Copy every line, leaving nothing out and adding nothing.

▸ Material:
============================================================
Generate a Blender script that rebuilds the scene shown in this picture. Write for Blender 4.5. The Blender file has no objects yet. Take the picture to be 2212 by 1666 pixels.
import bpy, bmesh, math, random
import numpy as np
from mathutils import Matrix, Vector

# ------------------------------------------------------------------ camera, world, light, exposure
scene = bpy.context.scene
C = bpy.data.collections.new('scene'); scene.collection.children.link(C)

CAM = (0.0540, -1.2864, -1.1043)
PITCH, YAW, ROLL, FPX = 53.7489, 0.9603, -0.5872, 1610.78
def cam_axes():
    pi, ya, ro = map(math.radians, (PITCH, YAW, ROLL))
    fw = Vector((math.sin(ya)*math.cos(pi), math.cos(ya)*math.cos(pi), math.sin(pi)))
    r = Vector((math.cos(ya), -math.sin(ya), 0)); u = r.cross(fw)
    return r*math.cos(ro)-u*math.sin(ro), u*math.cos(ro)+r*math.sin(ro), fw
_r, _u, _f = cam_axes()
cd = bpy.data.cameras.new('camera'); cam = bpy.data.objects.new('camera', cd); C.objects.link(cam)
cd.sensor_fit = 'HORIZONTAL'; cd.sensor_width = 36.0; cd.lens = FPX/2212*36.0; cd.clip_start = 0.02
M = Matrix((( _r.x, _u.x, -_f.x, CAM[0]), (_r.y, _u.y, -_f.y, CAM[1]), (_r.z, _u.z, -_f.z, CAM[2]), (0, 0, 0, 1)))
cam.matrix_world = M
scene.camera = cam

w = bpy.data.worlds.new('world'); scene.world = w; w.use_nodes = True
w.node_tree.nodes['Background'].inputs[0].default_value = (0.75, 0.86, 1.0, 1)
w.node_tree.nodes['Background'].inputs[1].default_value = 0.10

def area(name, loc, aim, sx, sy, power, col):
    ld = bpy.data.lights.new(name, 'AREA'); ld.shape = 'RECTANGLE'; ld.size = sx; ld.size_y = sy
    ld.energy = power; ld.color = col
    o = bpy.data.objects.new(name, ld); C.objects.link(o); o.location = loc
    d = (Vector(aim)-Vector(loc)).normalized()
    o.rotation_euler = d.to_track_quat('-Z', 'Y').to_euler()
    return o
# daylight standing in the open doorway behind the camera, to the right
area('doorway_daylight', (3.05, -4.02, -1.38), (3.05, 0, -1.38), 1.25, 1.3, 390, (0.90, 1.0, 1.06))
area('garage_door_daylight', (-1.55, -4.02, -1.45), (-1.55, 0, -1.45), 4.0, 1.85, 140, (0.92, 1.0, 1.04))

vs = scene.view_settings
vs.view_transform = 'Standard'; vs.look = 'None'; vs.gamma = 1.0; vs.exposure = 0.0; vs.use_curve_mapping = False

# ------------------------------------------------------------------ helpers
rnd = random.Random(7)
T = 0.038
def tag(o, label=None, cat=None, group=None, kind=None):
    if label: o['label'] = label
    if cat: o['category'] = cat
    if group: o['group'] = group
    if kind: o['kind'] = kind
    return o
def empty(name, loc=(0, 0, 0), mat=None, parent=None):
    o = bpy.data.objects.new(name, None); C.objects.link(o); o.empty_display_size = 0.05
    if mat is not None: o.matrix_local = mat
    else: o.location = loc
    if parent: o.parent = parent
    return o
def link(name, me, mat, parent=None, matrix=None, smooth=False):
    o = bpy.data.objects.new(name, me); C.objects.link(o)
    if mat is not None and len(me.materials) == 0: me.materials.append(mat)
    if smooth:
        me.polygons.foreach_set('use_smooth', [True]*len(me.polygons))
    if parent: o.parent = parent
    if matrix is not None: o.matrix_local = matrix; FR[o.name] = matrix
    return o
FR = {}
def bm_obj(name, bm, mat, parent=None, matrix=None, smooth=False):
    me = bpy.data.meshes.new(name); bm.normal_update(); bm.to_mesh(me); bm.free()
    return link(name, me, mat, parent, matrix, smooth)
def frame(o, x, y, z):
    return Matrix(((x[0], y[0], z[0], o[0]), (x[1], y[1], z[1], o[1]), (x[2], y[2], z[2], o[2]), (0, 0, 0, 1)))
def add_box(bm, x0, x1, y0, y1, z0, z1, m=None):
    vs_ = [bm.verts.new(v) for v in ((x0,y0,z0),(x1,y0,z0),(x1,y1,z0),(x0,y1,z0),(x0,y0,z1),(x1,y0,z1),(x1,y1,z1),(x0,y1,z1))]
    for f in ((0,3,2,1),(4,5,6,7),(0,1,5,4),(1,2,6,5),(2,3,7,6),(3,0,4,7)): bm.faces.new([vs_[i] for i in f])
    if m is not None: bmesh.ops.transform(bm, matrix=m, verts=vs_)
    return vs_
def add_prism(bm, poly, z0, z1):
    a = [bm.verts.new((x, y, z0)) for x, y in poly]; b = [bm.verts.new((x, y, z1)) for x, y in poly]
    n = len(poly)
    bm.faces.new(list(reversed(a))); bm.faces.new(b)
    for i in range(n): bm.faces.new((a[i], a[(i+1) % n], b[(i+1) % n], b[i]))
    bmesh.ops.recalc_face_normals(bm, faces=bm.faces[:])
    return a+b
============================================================
▸ The response:
Generate a Blender script that rebuilds the scene shown in this picture. Write for Blender 4.5. The Blender file has no objects yet. Take the picture to be 2212 by 1666 pixels.
import bpy, bmesh, math, random
import numpy as np
from mathutils import Matrix, Vector

# ------------------------------------------------------------------ camera, world, light, exposure
scene = bpy.context.scene
C = bpy.data.collections.new('scene'); scene.collection.children.link(C)

CAM = (0.0540, -1.2864, -1.1043)
PITCH, YAW, ROLL, FPX = 53.7489, 0.9603, -0.5872, 1610.78
def cam_axes():
    pi, ya, ro = map(math.radians, (PITCH, YAW, ROLL))
    fw = Vector((math.sin(ya)*math.cos(pi), math.cos(ya)*math.cos(pi), math.sin(pi)))
    r = Vector((math.cos(ya), -math.sin(ya), 0)); u = r.cross(fw)
    return r*math.cos(ro)-u*math.sin(ro), u*math.cos(ro)+r*math.sin(ro), fw
_r, _u, _f = cam_axes()
cd = bpy.data.cameras.new('camera'); cam = bpy.data.objects.new('camera', cd); C.objects.link(cam)
cd.sensor_fit = 'HORIZONTAL'; cd.sensor_width = 36.0; cd.lens = FPX/2212*36.0; cd.clip_start = 0.02
M = Matrix((( _r.x, _u.x, -_f.x, CAM[0]), (_r.y, _u.y, -_f.y, CAM[1]), (_r.z, _u.z, -_f.z, CAM[2]), (0, 0, 0, 1)))
cam.matrix_world = M
scene.camera = cam

w = bpy.data.worlds.new('world'); scene.world = w; w.use_nodes = True
w.node_tree.nodes['Background'].inputs[0].default_value = (0.75, 0.86, 1.0, 1)
w.node_tree.nodes['Background'].inputs[1].default_value = 0.10

def area(name, loc, aim, sx, sy, power, col):
    ld = bpy.data.lights.new(name, 'AREA'); ld.shape = 'RECTANGLE'; ld.size = sx; ld.size_y = sy
    ld.energy = power; ld.color = col
    o = bpy.data.objects.new(name, ld); C.objects.link(o); o.location = loc
    d = (Vector(aim)-Vector(loc)).normalized()
    o.rotation_euler = d.to_track_quat('-Z', 'Y').to_euler()
    return o
# daylight standing in the open doorway behind the camera, to the right
area('doorway_daylight', (3.05, -4.02, -1.38), (3.05, 0, -1.38), 1.25, 1.3, 390, (0.90, 1.0, 1.06))
area('garage_door_daylight', (-1.55, -4.02, -1.45), (-1.55, 0, -1.45), 4.0, 1.85, 140, (0.92, 1.0, 1.04))

vs = scene.view_settings
vs.view_transform = 'Standard'; vs.look = 'None'; vs.gamma = 1.0; vs.exposure = 0.0; vs.use_curve_mapping = False

# ------------------------------------------------------------------ helpers
rnd = random.Random(7)
T = 0.038
def tag(o, label=None, cat=None, group=None, kind=None):
    if label: o['label'] = label
    if cat: o['category'] = cat
    if group: o['group'] = group
    if kind: o['kind'] = kind
    return o
def empty(name, loc=(0, 0, 0), mat=None, parent=None):
    o = bpy.data.objects.new(name, None); C.objects.link(o); o.empty_display_size = 0.05
    if mat is not None: o.matrix_local = mat
    else: o.location = loc
    if parent: o.parent = parent
    return o
def link(name, me, mat, parent=None, matrix=None, smooth=False):
    o = bpy.data.objects.new(name, me); C.objects.link(o)
    if mat is not None and len(me.materials) == 0: me.materials.append(mat)
    if smooth:
        me.polygons.foreach_set('use_smooth', [True]*len(me.polygons))
    if parent: o.parent = parent
    if matrix is not None: o.matrix_local = matrix; FR[o.name] = matrix
    return o
FR = {}
def bm_obj(name, bm, mat, parent=None, matrix=None, smooth=False):
    me = bpy.data.meshes.new(name); bm.normal_update(); bm.to_mesh(me); bm.free()
    return link(name, me, mat, parent, matrix, smooth)
def frame(o, x, y, z):
    return Matrix(((x[0], y[0], z[0], o[0]), (x[1], y[1], z[1], o[1]), (x[2], y[2], z[2], o[2]), (0, 0, 0, 1)))
def add_box(bm, x0, x1, y0, y1, z0, z1, m=None):
    vs_ = [bm.verts.new(v) for v in ((x0,y0,z0),(x1,y0,z0),(x1,y1,z0),(x0,y1,z0),(x0,y0,z1),(x1,y0,z1),(x1,y1,z1),(x0,y1,z1))]
    for f in ((0,3,2,1),(4,5,6,7),(0,1,5,4),(1,2,6,5),(2,3,7,6),(3,0,4,7)): bm.faces.new([vs_[i] for i in f])
    if m is not None: bmesh.ops.transform(bm, matrix=m, verts=vs_)
    return vs_
def add_prism(bm, poly, z0, z1):
    a = [bm.verts.new((x, y, z0)) for x, y in poly]; b = [bm.verts.new((x, y, z1)) for x, y in poly]
    n = len(poly)
    bm.faces.new(list(reversed(a))); bm.faces.new(b)
    for i in range(n): bm.faces.new((a[i], a[(i+1) % n], b[(i+1) % n], b[i]))
    bmesh.ops.recalc_face_normals(bm, faces=bm.faces[:])
    return a+b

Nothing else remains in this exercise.